Reflecting on the responsibility of asset managers and ESG this Earth Day

As the world marks another Earth Day, regulators, investors and stakeholders across the globe are looking to the asset management industry for leadership in combating the events of our time—climate change, social justice and diversity and inclusion. And we are happy to note that our industry is rising to the challenge by making bold commitments to fostering change, including through the Net Zero Asset Managers Initiative, which we are proud to have recently joined

In a way, it is exciting that asset managers are viewed as a potential force for good. Yet, even with the vastness of assets we manage, there are constraints that we face. In the context of these important challenges and with the constraints we face, let’s use this Earth Day as an opportunity to consider what responsible asset managers can and should do to foster positive change.

What should large asset managers be doing to tackle global issues such as climate change? Let’s revisit the basic mission of asset management, the tools they have to work with and the constraints they face.

The basic mission of asset management: Deliver strong investment outcomes, as measured by risk-adjusted return and in response to future asset requirements.

The tools at the disposal of asset managers: Security selection, portfolio construction, asset allocation, qualitative and quantitative research, reporting, active ownership, public presence and business practices.

The constraints asset managers face: Fiduciary obligations, liquidity, regulations, capacity and client expectations and preferences.

In the context of these three points, consider that asset managers may, indeed, have something to contribute. We recognize four asset manager pillars in the context of incorporating environment, social and governance considerations into an investment practice.

  1. Acknowledging the materiality of environment, social and governance considerations to security selection, portfolio construction, asset allocation and the risk-adjusted returns they foster. By improving qualitative and quantitative research, asset managers may be able to improve investment outcomes by integrating ESG. This acknowledgement will not necessarily lead to risk avoidance, but rather to considering all the appropriate risks as part of the return-seeking outcome.

  2. Increasing transparency, both internally and externally, so that investors, associates, shareholders and regulators can see more clearly the inputs and outcomes associated with environment, social and governance issues. Can we create a clearer picture of both investment outcomes and the impact we foster along the way? Transparency is harder than it looks—we are still learning how to measure both the inputs and the outcomes in a meaningful way.



  3. Leveraging active ownership as a mechanism for improving investment holdings, while considering the perspective of universal owners who benefit their stakeholders most by understanding the interconnectedness of micro-decisions. By using this leverage, asset managers may be able to move the dial on how corporations behave, shedding light in dark places, demonstrating that they are using the authority they have and demonstrating their values as a business. The fear is that the free-market economy encourages profits over the environment. But active ownership is part of that same system. If the asset managers are among the vocal shareholders, they may have a positive impact. Using active ownership to encourage transparency is a powerful tool for improving the workings of the market.

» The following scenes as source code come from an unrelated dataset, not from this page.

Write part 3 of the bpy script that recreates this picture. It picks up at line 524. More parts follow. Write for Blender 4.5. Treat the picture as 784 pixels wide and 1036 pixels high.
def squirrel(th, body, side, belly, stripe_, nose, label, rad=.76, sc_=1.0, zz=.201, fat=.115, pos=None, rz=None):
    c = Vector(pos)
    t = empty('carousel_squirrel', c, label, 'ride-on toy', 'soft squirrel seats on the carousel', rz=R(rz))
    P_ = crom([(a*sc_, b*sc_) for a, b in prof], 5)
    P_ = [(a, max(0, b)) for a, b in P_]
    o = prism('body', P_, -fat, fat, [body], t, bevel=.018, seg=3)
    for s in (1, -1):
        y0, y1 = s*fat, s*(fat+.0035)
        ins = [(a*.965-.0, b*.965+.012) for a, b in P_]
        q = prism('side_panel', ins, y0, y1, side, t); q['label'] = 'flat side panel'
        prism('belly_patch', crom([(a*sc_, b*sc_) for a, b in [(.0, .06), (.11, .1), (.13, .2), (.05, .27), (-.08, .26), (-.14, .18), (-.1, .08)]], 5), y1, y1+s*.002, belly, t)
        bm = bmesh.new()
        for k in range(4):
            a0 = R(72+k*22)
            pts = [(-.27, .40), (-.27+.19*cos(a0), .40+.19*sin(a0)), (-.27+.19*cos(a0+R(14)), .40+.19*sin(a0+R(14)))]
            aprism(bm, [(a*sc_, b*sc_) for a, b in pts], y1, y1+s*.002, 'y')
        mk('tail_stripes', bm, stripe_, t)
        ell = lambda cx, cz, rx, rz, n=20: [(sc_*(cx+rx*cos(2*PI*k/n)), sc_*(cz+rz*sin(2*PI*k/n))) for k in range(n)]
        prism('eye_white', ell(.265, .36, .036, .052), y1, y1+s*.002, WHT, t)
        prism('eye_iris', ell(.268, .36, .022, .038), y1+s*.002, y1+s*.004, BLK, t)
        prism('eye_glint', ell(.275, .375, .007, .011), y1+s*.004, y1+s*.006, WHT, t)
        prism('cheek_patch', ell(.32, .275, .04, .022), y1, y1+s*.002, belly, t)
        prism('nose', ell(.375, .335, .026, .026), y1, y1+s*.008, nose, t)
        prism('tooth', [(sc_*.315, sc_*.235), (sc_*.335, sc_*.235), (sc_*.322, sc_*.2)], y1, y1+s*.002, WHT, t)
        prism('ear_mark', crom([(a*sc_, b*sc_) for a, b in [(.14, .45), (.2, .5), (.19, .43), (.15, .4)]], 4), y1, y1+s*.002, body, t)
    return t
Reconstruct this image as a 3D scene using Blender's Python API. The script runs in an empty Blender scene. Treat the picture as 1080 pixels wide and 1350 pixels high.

  4. Offering choices in how investors express their preferences. By offering more choices, asset managers provide mechanisms for investors to vote with their dollars. Just how environment, social and governance information has influenced an investor’s portfolio needs to be carefully considered in the context of our basic mission of delivering investment outcomes. These choices should include transparency (there’s that word again) of how the offering is using inputs differently and what outcomes are reasonable to expect. And, finally, these offerings should be understood in the context of how an asset manager approaches the ownership of individual securities and the market at large.

To be clear, asset managers might foster positive change if we take these opportunities—we do have a role to play. We should neither wash our hands of our role in global events, nor assume that we are absent any options or any responsibility. We congratulate leading asset managers who have made bold statements and committed to rolling up their sleeves to do the hard work. We stand with them.

This Earth Day, let’s get our hands dirty—to make the world a better place.